• _TASK_
Wherever the string "wide" appears in the listing, copy that line.

• _GIVEN INFORMATION_

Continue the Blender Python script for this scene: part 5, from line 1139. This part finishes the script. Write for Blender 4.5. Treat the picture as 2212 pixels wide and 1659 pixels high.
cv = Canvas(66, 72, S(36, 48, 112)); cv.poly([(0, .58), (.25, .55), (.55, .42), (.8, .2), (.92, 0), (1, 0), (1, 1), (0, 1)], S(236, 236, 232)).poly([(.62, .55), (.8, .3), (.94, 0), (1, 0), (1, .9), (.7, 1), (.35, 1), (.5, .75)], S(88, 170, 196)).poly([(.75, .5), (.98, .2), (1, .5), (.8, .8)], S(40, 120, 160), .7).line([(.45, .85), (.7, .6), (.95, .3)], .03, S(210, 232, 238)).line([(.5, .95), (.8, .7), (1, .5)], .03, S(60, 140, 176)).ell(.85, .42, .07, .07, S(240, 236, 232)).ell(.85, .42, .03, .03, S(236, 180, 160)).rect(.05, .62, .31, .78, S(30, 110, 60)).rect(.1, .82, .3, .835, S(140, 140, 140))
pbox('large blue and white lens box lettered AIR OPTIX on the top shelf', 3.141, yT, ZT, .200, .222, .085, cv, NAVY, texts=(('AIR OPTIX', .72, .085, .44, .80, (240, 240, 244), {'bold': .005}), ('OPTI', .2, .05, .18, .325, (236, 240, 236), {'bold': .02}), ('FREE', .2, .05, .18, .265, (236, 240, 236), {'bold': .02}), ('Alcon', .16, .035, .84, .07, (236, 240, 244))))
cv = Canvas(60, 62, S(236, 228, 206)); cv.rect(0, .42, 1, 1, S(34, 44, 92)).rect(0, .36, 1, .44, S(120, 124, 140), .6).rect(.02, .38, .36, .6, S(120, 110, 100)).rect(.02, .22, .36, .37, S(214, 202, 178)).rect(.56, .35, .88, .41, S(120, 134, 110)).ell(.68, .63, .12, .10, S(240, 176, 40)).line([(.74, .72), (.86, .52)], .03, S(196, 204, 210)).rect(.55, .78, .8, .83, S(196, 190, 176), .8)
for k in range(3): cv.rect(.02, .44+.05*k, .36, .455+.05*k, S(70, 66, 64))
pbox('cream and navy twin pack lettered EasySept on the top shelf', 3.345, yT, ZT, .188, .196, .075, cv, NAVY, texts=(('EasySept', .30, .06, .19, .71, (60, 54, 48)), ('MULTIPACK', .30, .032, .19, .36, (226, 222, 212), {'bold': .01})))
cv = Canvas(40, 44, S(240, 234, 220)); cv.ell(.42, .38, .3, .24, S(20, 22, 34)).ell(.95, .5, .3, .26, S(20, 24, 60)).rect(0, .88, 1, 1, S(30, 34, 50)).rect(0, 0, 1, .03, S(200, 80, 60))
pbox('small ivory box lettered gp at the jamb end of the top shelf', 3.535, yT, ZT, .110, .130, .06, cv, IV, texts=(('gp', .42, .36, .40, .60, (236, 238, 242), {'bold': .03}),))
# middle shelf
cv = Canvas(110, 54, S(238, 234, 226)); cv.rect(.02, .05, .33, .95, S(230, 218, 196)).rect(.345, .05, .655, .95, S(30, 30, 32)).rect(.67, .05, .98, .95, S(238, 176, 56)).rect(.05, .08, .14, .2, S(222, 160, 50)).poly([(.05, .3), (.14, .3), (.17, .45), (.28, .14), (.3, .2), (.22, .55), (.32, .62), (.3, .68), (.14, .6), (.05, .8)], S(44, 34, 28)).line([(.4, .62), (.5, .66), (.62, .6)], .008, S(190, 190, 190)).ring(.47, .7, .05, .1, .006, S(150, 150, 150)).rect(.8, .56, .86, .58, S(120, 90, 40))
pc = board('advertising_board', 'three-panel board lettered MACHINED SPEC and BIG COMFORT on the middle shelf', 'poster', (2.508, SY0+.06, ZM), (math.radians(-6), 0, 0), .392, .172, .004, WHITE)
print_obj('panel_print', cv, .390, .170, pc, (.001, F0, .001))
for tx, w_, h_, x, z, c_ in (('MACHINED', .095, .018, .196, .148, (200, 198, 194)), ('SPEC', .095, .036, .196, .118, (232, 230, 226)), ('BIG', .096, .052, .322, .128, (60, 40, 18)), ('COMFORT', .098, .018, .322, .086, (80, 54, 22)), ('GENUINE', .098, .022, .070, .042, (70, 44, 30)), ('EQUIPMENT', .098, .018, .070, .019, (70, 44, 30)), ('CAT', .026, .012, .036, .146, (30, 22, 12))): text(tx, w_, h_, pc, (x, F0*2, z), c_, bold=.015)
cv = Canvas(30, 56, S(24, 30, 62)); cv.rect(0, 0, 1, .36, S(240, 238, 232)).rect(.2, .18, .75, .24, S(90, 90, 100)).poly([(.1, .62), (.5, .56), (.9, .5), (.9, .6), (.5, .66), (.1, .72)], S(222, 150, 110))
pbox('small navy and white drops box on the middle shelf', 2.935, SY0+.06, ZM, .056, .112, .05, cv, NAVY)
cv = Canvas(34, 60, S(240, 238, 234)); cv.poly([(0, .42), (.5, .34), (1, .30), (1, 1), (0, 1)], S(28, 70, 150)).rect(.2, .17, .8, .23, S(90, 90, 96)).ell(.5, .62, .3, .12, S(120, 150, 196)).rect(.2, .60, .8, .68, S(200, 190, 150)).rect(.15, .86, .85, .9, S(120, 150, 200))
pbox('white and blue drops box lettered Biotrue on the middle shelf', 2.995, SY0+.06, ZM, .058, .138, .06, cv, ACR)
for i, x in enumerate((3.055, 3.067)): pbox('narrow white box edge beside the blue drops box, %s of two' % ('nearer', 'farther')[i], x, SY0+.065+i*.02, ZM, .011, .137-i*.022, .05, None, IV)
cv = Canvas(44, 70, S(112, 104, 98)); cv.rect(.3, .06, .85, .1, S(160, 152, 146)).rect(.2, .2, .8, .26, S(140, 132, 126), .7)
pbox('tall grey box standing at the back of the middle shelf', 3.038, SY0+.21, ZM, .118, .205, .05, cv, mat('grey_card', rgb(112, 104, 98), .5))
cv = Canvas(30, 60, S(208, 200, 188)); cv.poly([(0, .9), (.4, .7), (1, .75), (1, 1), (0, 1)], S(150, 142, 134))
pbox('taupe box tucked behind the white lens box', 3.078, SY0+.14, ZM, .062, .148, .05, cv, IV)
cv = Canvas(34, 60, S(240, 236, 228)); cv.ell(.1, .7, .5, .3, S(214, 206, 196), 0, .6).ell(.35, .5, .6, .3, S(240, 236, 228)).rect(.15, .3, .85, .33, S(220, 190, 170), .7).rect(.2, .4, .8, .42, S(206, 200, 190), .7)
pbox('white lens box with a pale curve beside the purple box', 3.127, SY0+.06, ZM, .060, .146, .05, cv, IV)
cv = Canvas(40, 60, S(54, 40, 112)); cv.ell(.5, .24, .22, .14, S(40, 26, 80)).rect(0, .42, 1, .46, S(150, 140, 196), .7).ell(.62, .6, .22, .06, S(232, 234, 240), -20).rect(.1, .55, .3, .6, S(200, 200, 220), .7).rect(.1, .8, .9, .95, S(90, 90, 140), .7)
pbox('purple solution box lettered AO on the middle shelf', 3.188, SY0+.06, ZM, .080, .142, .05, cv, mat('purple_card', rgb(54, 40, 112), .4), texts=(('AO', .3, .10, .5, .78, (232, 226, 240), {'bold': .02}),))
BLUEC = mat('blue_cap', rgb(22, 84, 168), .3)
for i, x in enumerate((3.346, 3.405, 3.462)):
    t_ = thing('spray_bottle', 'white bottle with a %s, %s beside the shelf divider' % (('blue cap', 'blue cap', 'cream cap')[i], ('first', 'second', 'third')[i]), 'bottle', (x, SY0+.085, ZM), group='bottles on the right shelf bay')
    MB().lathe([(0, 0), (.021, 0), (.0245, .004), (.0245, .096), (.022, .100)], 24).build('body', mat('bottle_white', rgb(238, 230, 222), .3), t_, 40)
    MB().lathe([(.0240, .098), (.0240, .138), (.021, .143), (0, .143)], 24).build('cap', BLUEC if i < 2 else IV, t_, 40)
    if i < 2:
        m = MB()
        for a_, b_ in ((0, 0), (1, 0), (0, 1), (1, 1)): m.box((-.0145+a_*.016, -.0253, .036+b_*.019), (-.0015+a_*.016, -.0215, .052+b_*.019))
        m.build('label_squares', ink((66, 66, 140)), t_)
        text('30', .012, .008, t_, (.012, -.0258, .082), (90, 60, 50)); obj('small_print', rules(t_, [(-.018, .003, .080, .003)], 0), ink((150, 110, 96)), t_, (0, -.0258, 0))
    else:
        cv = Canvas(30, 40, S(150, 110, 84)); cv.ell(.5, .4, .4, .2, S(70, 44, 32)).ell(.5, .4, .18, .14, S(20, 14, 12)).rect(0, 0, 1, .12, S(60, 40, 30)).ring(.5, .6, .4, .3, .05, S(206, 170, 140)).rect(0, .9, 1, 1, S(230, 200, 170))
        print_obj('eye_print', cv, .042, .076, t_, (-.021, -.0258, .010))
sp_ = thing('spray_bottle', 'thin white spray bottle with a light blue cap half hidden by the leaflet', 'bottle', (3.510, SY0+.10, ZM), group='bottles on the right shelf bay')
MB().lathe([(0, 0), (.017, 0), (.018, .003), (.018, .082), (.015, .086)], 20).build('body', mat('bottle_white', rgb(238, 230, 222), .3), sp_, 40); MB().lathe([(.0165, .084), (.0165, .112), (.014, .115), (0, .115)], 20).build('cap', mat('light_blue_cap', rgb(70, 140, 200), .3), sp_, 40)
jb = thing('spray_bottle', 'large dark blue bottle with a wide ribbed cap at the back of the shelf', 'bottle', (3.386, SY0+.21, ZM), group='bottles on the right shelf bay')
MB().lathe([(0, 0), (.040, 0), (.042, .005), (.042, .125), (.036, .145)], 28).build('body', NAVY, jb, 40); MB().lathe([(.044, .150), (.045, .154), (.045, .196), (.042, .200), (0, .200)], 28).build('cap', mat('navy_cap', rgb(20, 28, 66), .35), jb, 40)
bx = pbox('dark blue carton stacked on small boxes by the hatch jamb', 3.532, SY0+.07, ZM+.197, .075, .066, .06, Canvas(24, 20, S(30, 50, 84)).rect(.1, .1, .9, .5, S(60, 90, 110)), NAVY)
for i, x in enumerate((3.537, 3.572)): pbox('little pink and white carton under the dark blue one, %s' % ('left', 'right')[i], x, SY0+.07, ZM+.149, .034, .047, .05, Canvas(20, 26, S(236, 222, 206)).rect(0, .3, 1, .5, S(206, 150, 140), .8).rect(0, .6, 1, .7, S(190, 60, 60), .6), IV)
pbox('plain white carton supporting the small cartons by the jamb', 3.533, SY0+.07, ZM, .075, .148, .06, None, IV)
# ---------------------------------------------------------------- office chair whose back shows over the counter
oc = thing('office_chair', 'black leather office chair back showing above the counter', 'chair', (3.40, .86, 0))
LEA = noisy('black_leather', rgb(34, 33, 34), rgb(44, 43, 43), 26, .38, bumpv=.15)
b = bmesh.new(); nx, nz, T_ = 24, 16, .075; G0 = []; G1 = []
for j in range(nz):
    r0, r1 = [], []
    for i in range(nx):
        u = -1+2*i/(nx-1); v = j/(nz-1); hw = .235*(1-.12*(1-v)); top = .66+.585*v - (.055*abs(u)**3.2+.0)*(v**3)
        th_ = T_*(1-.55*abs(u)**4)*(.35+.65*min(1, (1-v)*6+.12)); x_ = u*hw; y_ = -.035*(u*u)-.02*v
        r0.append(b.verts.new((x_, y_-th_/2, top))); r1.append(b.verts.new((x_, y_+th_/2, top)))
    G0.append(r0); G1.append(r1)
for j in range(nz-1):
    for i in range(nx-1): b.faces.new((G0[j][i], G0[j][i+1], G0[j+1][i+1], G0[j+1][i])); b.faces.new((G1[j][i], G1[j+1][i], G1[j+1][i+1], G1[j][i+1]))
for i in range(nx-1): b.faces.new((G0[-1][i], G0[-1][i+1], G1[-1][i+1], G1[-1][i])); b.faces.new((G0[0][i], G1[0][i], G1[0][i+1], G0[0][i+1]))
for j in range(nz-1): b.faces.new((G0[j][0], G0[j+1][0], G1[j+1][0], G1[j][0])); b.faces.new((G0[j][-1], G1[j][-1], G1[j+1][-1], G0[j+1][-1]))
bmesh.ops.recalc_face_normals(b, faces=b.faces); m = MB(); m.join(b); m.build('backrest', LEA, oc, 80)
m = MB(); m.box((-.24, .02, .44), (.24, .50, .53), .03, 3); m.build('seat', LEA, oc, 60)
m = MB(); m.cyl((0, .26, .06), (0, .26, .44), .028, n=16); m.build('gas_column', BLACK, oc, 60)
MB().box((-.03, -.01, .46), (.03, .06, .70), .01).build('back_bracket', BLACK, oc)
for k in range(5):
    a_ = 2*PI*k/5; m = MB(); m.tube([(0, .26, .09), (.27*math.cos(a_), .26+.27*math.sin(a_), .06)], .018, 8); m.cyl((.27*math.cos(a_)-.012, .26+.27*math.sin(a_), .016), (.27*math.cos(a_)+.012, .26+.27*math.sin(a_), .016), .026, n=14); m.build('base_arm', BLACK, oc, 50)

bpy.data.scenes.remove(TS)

• _EXERCISE OUTPUT_
Continue the Blender Python script for this scene: part 5, from line 1139. This part finishes the script. Write for Blender 4.5. Treat the picture as 2212 pixels wide and 1659 pixels high.
jb = thing('spray_bottle', 'large dark blue bottle with a wide ribbed cap at the back of the shelf', 'bottle', (3.386, SY0+.21, ZM), group='bottles on the right shelf bay')